冷静な側の私は、これは笑いどころだろうというんです。どう考えても、悪乗りのギャグだろうっていうんです。けれど、情の私が泣いてしまう。そして、みさきに差し伸べられた手の確かさに、ああもう、決壊ですよ。泣いて笑って、笑って泣いて。きっと、今1巻から読み直したら、これまでの評価ががらりと変わるだろうと思われて、ええ、重ねた巻数、読んできた時間が私に働き掛けて、すっかり変化させてしまったのでしょう。だから私は、今自信を持って、『ろりぽ∞』は面白いといえます。

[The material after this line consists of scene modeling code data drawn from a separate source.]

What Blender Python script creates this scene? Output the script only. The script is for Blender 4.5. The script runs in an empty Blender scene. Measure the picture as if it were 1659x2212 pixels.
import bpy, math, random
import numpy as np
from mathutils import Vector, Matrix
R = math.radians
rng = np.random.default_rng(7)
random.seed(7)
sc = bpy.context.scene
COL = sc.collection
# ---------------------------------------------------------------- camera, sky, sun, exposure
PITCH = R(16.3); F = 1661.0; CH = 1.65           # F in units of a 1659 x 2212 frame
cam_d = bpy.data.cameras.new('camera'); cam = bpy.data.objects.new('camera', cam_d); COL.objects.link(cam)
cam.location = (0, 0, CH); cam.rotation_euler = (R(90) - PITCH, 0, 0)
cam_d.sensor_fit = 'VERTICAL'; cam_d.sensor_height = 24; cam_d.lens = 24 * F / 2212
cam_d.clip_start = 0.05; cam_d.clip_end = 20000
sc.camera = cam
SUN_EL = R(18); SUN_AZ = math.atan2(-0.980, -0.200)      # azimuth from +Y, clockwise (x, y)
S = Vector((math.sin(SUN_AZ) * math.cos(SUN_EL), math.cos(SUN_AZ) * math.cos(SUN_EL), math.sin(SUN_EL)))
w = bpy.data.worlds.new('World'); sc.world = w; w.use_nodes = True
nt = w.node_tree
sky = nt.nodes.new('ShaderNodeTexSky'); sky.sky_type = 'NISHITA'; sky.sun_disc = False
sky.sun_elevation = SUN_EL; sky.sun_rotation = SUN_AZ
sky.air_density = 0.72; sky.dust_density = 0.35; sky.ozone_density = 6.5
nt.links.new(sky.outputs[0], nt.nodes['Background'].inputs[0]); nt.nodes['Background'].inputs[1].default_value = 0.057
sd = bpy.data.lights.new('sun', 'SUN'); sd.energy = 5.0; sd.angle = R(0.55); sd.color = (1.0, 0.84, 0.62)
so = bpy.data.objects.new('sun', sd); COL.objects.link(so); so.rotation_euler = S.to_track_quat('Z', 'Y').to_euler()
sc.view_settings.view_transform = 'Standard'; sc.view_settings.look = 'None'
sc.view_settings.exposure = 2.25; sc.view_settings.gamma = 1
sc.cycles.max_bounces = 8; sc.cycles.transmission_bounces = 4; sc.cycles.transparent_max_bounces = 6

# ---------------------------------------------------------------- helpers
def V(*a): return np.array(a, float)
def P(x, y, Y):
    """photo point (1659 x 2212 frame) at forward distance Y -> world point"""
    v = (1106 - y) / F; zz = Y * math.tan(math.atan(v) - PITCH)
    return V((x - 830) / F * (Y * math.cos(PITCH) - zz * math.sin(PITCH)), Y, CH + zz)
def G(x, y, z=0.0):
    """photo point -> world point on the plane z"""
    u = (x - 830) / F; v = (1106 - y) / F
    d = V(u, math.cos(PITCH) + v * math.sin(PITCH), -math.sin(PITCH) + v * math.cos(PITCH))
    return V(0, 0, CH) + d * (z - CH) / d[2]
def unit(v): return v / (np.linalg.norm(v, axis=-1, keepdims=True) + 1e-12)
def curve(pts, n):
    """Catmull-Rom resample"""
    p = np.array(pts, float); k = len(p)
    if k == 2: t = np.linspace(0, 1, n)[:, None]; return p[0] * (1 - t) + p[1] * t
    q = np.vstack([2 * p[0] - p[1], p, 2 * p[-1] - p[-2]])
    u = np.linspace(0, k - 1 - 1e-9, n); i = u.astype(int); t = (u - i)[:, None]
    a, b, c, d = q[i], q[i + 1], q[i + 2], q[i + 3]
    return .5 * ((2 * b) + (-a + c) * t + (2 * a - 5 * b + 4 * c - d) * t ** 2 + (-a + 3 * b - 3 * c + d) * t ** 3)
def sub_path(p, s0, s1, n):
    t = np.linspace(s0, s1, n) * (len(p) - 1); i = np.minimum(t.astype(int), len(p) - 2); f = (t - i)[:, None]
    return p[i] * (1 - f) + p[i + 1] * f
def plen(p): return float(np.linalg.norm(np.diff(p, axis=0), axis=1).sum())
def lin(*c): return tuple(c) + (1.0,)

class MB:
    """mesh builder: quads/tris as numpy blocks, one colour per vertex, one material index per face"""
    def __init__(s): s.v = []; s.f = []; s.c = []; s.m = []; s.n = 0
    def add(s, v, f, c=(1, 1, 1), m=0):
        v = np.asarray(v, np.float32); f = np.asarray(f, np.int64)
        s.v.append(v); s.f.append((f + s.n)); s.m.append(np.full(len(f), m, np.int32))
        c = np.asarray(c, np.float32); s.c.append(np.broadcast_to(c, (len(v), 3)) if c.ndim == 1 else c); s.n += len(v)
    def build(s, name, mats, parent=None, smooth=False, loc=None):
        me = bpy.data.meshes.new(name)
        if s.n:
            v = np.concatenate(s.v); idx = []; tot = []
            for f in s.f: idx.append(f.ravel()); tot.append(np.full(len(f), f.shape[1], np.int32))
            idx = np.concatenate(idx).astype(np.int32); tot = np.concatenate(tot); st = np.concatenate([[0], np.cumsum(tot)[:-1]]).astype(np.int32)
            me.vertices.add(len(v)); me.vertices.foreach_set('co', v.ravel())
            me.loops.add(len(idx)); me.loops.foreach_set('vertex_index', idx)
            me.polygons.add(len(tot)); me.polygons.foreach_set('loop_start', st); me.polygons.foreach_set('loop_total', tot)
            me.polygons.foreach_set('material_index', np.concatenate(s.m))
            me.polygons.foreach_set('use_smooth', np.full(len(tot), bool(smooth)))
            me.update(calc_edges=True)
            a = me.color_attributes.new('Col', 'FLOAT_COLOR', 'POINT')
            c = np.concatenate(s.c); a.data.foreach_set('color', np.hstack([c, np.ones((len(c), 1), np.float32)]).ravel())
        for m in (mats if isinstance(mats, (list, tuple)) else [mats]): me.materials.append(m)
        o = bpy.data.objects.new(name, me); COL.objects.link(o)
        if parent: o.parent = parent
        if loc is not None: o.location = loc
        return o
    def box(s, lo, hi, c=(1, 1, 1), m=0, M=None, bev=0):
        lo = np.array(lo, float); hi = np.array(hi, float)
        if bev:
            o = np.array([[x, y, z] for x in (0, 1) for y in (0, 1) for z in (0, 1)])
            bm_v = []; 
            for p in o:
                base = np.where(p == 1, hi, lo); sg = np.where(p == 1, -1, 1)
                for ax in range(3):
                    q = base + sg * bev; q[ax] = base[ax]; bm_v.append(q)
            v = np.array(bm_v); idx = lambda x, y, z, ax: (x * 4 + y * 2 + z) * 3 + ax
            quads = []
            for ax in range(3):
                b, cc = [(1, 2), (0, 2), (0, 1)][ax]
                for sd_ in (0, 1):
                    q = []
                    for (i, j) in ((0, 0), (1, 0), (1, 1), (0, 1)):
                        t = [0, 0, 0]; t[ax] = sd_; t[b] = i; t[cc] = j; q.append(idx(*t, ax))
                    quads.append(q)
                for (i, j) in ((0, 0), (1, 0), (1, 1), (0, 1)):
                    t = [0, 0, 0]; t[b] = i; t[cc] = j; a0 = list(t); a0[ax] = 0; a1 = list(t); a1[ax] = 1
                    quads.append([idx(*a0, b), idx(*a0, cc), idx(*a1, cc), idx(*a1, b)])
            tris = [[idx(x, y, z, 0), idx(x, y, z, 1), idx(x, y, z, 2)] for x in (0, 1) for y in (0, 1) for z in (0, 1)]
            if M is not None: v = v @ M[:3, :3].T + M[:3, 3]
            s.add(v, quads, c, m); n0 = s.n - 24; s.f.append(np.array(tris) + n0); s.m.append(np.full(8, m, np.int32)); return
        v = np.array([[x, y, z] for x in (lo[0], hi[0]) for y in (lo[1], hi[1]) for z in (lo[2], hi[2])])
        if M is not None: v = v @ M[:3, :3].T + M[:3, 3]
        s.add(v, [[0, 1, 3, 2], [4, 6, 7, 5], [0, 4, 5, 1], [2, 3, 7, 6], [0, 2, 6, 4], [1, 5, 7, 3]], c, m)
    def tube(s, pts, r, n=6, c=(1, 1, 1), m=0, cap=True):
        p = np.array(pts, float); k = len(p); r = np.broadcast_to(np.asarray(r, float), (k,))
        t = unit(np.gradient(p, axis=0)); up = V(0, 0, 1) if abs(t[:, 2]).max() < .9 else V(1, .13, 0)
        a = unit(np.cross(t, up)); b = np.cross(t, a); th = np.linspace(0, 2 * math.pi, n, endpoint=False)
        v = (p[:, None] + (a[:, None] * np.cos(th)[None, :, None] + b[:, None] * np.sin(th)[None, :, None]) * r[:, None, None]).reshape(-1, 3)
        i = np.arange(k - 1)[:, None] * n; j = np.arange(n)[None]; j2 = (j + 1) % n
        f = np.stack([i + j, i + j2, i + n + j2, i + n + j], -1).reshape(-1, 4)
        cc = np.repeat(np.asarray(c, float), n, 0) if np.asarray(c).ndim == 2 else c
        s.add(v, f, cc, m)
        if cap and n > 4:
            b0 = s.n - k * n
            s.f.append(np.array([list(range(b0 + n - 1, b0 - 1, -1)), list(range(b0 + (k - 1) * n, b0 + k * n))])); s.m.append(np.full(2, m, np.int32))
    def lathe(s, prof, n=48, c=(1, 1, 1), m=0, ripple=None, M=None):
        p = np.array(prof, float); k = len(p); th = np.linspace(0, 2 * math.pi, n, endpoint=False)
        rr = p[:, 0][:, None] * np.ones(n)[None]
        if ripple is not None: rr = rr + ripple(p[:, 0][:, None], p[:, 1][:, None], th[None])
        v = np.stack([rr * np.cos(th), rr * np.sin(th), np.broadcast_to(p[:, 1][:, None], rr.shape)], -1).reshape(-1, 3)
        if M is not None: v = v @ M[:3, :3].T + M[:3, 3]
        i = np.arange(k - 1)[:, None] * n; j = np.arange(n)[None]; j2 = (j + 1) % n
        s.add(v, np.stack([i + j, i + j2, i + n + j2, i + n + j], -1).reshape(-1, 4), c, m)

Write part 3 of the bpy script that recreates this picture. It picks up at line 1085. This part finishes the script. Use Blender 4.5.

距離の取りよう、関わりようがわからず、少し遠巻きにしていた昔が嘘みたいに感じています。

  • 仏さんじょ『ろりぽ∞』第1巻 (REXコミックス) 東京:一迅社,2006年。
  • 仏さんじょ『ろりぽ∞』第2巻 (REXコミックス) 東京:一迅社,2006年。
  • 仏さんじょ『ろりぽ∞』第3巻 (REXコミックス) 東京:一迅社,2007年。
  • 仏さんじょ『ろりぽ∞』第4巻 (REXコミックス) 東京:一迅社,2007年。
  • 仏さんじょ『ろりぽ∞』第5巻 (REXコミックス) 東京:一迅社,2008年。